There also appears to be too many SS on one disk, I assume 6 from your numbers + 1 TLog + 1 stateless.
(3 SS/disk is what I found reasonable with bare metal NVMe disks pushing over 30K IOPS or 2GB/s)
I recommend you try the following configuration and tune it to your needs:
For each host, use the configuration with the least amount of cores while keeping at least 1 core/process.
Have 1 SS process per disk. If you do not see IOPS saturation even at maximum load, increase it.
Have 1 stateless process per host. These handle the CC, master, and GRV proxy tasks. If you have excess cores, put more stateless processes.
Each server should ideally do one task, logs or the rest of the transaction system. Put 1 commitproxy process or 1 TLog/disk on each host.
Have dedicated local disks for logs.
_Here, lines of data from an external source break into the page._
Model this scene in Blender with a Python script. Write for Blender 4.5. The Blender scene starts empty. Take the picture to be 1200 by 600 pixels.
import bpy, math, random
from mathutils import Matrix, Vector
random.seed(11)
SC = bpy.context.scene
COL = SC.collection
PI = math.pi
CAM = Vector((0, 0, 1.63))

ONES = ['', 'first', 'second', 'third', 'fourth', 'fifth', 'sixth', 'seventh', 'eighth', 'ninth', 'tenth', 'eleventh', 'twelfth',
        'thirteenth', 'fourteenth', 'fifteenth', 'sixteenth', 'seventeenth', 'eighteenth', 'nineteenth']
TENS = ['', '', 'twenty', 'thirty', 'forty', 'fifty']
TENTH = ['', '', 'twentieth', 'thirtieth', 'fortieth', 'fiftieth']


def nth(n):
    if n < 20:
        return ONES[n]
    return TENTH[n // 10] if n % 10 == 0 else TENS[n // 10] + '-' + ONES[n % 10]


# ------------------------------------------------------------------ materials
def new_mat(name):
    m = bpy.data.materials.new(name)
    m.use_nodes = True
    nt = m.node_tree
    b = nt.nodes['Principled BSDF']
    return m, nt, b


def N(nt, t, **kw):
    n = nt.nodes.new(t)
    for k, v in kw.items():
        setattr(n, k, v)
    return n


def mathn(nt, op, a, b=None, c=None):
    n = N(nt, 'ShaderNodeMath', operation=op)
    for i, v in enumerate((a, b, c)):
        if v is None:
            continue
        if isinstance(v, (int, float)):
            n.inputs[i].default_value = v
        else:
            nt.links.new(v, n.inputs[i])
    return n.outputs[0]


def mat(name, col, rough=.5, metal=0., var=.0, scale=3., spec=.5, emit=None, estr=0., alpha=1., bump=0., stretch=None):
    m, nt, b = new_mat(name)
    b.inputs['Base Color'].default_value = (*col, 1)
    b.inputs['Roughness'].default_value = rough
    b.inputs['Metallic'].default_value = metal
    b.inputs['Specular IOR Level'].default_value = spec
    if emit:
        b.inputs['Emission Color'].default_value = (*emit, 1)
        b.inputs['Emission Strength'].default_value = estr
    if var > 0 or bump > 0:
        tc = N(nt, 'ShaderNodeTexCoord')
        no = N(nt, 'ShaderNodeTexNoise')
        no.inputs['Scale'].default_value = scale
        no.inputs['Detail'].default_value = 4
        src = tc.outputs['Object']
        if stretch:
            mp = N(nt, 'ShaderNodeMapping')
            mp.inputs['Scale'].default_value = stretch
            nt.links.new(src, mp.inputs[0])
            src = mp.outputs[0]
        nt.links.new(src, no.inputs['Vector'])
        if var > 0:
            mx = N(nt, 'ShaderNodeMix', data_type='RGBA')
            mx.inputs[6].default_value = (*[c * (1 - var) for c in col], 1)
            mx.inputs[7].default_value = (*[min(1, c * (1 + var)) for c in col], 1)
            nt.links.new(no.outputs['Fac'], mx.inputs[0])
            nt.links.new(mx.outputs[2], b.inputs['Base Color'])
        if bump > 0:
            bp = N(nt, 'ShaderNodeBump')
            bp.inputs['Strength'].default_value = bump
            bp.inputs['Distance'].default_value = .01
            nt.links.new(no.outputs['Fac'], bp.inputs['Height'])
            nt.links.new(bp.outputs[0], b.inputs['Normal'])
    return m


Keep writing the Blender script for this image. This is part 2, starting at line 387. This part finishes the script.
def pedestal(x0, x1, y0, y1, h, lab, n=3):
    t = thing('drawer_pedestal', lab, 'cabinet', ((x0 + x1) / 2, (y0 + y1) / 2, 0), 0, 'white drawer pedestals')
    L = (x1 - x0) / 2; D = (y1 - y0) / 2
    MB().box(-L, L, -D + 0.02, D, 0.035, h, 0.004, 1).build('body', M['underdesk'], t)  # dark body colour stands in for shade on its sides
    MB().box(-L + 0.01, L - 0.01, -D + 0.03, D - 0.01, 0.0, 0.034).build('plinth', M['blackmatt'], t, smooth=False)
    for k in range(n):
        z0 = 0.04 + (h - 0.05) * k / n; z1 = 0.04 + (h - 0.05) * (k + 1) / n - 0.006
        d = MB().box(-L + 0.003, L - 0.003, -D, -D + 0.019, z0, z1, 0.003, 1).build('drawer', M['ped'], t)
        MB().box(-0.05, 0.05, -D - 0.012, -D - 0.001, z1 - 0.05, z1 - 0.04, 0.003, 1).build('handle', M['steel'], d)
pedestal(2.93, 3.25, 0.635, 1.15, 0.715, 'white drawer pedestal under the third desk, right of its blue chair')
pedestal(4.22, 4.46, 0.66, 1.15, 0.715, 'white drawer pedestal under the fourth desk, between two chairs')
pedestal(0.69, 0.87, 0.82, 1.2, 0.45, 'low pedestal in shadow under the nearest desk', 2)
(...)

Putting SS/TLog on the same host as long as they do not share a disk is mostly fine. (check bandwidth utilization)
Configure 3 log processes to start, increase/decrease as necessary. Always have 1-2 more processes available than configured to be able to handle failures.
Configure 1 resolver. Do not add more unless you are absolutely sure it is the resolver. Many issues can also be alleviated by the client, such as optimizing conflict ranges.
This should be just fine placed on stateless processes on a small cluster.
An example could look like this with 4-core hosts:
4x SS TLog Stateless Stateless (1 SS disk, 1 local TLog disk)
4x SS SS Stateless CommitProxy (2 SS disks)
This also would come at a lower amount of vCPUs needed compared to your current setup.
Other suggestions:
The Redwood engine offers way better performance. Use it if you are not already.
Depending on your risk profile, consider using local SSDs for SS as well. The cost savings are worth it, even with increased replication factor.